The number and variety of synthetic plastics have been augmented considerably during the past year or two. New synthetic raw materials and a better understanding of the processes involved in the formation of synthetic plastics have led to the manufacture of a variety of products suitable for a wide range of industrial applications:
Cellulose Plastics.
Cellulose-acetate products have increased rapidly in importance. Their strength and resiliency have led to their adoption in the automotive industry for steering wheels, dashboards, body fitments, etc. Ethyl cellulose, recently introduced, should be used to a greater extent in the future because of its surprising toughness at below-zero temperatures.
Phenolic Plastics.
These are still the most widely used of the synthetic resin plastics. Their unusual property of hardening with heat, good electrical characteristics, strength, and chemical resistance have resulted in continually broadening their field of usefulness. Most striking of all developments has been the increase in the size of moldings; as, for example, radio cases and cabinets, clock cases, business-machine housings, and the like. Outstanding also has been the increased use of cast-phenolic plastics for innumerable decorative purposes.
Urea Plastics.
Urea plastics are extensively used for light colored plastic moldings. In both molded and laminated form, these have become of wide service as a new medium for the expression of the decorator's art, and as such are used for lighting fixtures, paneling, display signs, etc.
Vinyl Plastics.
Vinyl resins have become of increased importance. Polyvinyl acetate is a component of cements, gumming tapes, etc., and is used as an intermediate in the preparation of the vinyl acetals, the best known of which is the vinyl butyryl plastic used in safety glass. This new laminated glass is highly resistant to rupture at low temperatures.
Polyvinyl chloride and the copolymers of polyvinyl chloride and acetate are useful for wire-coating compositions, paper, and can coatings; the last having achieved considerable volume as providing satisfactory linings for beer cans.
Other vinyl resins of importance are the polyacrylate and polymethacrylate plastics, which can be produced as tough water-white materials, more transparent than glass.
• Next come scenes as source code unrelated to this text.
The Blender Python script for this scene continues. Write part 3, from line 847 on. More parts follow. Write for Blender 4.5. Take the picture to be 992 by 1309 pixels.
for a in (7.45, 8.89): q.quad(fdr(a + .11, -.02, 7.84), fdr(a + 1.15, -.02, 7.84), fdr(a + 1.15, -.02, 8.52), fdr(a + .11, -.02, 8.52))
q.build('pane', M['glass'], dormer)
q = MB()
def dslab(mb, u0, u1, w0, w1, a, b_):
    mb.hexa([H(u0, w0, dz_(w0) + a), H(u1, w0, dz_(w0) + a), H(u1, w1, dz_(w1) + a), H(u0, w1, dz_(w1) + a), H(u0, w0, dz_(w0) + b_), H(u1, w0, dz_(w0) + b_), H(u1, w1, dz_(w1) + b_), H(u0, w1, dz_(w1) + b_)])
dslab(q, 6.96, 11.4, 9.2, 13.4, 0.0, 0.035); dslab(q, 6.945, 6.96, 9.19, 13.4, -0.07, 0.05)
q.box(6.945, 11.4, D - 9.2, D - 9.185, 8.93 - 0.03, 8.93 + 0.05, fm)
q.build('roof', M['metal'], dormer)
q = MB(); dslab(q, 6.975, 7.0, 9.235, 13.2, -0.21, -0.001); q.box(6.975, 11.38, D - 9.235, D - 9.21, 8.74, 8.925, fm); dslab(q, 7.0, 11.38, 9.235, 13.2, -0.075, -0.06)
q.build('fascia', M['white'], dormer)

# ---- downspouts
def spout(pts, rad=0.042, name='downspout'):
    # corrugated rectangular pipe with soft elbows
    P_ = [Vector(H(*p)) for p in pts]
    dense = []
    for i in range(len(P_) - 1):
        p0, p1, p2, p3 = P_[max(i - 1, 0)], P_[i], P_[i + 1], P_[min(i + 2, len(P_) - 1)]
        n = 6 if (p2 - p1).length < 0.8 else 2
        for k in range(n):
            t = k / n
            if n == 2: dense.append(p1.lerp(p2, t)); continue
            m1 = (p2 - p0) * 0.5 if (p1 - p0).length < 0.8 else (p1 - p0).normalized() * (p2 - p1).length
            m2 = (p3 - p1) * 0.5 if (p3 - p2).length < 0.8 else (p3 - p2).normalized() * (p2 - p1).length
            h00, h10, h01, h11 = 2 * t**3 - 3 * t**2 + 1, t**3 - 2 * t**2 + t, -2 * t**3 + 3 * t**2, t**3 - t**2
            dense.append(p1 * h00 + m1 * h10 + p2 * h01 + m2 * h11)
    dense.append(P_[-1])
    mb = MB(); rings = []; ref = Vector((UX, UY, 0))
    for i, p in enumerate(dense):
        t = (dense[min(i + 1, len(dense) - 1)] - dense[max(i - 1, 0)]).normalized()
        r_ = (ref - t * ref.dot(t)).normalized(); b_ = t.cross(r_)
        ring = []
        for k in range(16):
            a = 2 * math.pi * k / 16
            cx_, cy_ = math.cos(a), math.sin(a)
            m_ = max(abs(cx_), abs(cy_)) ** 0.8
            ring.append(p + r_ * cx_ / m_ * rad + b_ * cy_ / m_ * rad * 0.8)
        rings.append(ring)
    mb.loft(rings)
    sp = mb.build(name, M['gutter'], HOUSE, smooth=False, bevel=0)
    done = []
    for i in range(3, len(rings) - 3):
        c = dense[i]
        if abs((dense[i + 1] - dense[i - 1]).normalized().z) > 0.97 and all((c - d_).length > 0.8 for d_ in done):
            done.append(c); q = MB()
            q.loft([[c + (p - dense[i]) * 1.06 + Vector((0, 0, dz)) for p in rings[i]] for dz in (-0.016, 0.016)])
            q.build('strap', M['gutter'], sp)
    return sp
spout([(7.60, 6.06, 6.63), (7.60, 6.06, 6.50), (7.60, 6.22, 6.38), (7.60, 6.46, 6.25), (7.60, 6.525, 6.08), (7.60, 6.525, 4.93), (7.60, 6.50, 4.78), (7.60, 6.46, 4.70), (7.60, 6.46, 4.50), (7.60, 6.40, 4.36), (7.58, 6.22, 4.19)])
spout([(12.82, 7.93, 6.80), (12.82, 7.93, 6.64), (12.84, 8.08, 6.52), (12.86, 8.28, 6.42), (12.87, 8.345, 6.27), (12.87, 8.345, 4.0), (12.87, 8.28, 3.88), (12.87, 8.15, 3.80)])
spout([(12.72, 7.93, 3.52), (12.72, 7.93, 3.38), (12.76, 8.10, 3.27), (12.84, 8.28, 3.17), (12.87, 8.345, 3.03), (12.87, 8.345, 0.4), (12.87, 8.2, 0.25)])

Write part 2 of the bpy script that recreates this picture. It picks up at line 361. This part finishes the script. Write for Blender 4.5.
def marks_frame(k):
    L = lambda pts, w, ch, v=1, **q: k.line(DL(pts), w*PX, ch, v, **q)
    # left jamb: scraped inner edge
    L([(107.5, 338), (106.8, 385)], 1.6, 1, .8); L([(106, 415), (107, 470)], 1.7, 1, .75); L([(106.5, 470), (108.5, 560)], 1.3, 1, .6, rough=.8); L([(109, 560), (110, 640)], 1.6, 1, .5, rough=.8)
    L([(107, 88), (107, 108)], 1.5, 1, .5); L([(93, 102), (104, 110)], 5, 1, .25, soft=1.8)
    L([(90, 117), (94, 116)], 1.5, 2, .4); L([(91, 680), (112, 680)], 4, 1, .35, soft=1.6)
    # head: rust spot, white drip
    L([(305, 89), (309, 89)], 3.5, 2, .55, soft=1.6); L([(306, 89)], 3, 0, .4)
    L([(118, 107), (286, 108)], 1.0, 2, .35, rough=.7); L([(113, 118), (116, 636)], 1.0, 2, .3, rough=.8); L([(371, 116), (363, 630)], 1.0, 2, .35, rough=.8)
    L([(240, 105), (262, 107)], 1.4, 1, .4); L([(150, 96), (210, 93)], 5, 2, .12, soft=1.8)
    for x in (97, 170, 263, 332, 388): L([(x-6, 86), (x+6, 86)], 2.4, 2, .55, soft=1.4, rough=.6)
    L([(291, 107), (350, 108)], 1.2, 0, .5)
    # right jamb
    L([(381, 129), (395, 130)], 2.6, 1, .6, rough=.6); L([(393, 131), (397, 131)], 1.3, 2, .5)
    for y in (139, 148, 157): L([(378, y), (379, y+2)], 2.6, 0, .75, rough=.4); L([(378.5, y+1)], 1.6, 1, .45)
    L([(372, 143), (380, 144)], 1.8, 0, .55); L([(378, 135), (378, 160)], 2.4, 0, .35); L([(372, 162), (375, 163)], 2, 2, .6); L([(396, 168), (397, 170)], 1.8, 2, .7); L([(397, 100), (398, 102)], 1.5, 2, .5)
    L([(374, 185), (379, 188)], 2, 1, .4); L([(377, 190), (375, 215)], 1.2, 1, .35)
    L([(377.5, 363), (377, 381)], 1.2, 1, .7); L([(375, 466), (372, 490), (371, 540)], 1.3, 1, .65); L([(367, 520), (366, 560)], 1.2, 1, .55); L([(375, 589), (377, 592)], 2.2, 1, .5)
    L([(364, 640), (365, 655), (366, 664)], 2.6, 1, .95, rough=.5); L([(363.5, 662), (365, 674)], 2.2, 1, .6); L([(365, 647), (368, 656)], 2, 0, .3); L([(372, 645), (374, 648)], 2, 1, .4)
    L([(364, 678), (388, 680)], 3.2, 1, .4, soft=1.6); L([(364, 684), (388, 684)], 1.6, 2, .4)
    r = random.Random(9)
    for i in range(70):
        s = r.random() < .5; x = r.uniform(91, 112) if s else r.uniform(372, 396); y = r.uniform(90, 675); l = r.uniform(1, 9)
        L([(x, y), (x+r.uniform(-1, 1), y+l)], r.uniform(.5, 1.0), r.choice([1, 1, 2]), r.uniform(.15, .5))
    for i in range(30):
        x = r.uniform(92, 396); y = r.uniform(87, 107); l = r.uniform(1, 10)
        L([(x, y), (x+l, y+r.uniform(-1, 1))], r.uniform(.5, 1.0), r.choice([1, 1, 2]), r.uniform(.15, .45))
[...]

These have only recently been introduced; and already they have replaced glass in certain applications; for example, in aeroplane cockpit enclosures.
Styrene was one of the earliest synthetic organic compounds, but it is only recently that polystyrene plastics have become of wide usefulness. Being transparent, water-white, highly water-resistant, and possessing superior electrical properties, these plastics have been employed in widely diversified fields, ranging from the merely decorative to superior films for condenser wrappings, and to chemically resistant closures for acid and alkali containers.
Alkyd Plastics.
These materials, prepared from polyhydric alcohols and polybasic acids, have been employed extensively in lacquers, paints, and varnishes, rather than in the plastic field. Near relatives of these materials — namely, the polyamide-polybasic acid plastics — have only recently been introduced as new chemical fibers which surpass silk in elasticity, strength, and water-resistance. These new polyamide plastics were first introduced as synthetic toothbrush bristles.
Sulphur Olefine Plastics.
These rubber-like plastics, prepared by the condensation of ethylene chloride and polysulfides — have proved of considerable value for the manufacture of oil-and-grease-resistant moldings suitable for gaskets, packings, etc.
The widespread adoption of injection molding, particularly for the fabrication of thermoplastic materials, has been a great stimulus to the plastic industry. Essentially, this process involves squirting a heated plastic material through an orifice into a chilled mold, where it is cooled sufficiently to become rigid. This method of molding has effected a number of economies, due to the shorter molding cycle employed and the automatic loading and injection features permitted.
The growing importance of the plastics industry is best indicated by the fact that, in the ten-year period 1927-36, the annual domestic output of plastics, exclusive of cellulose plastics, increased from 10,000,000 to more than 160,000,000 pounds. This is even more remarkable when it is remembered that during seven of those years business in general was in the throes of a world-wide depression.